岡田:これまで一番書いていて楽しかった旅行記はなんですか?
宮田:『ウはウミウシのウ: シュノーケル偏愛旅行記』(小学館)というシュノーケリングをしていて、ウミウシを探すだけのハプニングが全くない旅行記です(笑)。旅行記って何かハプニングがあると読者は楽しいじゃないですか。でもこのときは何もなくて、ただ生き物を見てるだけ。どうしたものかと思っていましたが、それでも文体を工夫して一冊にできた時は達成感がありました。
岡田:僕は『0メートルの旅 日常を引き剥がす16の物語』(ダイヤモンド社)という南極に行ったところから今いる場所に近づいていくという話を書いたのですが、その中で一番書いていて楽しかったのが近所の話だったんです。 だから今回も近所の話を書きたいと思ったことが『駅から徒歩138億年』に繋がっています。

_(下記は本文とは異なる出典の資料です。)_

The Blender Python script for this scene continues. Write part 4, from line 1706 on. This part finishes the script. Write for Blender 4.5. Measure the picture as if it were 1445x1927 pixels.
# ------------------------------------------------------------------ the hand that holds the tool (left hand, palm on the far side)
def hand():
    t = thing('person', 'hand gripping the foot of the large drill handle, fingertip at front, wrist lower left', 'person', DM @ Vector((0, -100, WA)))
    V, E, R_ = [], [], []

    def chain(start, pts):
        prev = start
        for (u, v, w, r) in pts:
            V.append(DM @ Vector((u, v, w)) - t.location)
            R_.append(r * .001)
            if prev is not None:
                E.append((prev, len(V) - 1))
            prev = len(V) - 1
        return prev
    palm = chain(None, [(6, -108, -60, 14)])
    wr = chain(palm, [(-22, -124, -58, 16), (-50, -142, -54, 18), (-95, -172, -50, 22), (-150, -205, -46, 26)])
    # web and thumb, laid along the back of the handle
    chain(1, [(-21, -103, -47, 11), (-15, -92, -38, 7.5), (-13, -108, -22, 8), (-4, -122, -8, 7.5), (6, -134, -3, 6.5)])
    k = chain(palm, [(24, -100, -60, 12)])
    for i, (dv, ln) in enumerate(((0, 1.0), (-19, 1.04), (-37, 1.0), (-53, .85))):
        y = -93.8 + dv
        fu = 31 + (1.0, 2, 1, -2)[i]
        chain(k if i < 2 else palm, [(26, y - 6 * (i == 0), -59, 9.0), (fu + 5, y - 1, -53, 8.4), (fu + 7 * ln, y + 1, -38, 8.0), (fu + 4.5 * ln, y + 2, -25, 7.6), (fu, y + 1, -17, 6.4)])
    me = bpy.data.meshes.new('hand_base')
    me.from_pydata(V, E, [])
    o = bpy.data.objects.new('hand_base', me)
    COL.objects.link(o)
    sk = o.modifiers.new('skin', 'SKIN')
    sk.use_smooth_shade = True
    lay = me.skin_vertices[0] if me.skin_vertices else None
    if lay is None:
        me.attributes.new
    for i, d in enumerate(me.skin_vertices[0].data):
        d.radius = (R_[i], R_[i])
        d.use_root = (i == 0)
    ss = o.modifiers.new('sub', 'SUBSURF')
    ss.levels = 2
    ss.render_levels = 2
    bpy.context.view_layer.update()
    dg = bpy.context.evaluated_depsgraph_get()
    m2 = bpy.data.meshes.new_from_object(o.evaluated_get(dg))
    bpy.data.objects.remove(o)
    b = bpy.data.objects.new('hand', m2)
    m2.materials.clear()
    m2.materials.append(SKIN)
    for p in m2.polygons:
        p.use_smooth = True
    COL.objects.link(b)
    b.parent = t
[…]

宮田:いいコンセプトですね。私は今GPSで歩いた場所を残すのにハマっています。そうすると行ってない場所が白地として浮かぶ。記録は過去を固定するためじゃなく、未来の白地を作るためなんだと気づきました。
『駅から徒歩138億年』にも、未来を楽しむポイントが書かれていましたね。
■小説という次の旅
岡田:宮田さんは最近、小説も書いていますよね。
宮田:ノンフィクションは本当のことしか書けない縛りがありますよね。「こうなったら面白いのに」と思っても、現実に起きていなければ書けない。それが次第にストレスになってきて、フィクションでその制約を外したかった。小説だと書ける幅が一気に広がるんです。
岡田:僕もいずれ小説を書きたいです。現実の旅で届かなかった場所へ、想像で歩いて行きたいですね。
宮田:結局、どんな形でも「まだ見たことのない場所」を探しているのかも。僕も小説を経てまた旅を書くかもしれない。『駅から徒歩138億年』を読んだ読者は、近所という宇宙の時間旅行に出るかもしれません。
岡田:そう言ってもらえると嬉しいです。川を歩いたりミクロで近所を見るだけでも、少し違った世界に見えると思います。これからも色んなやり方を試しながら、ここではないどこかを探したいと思います。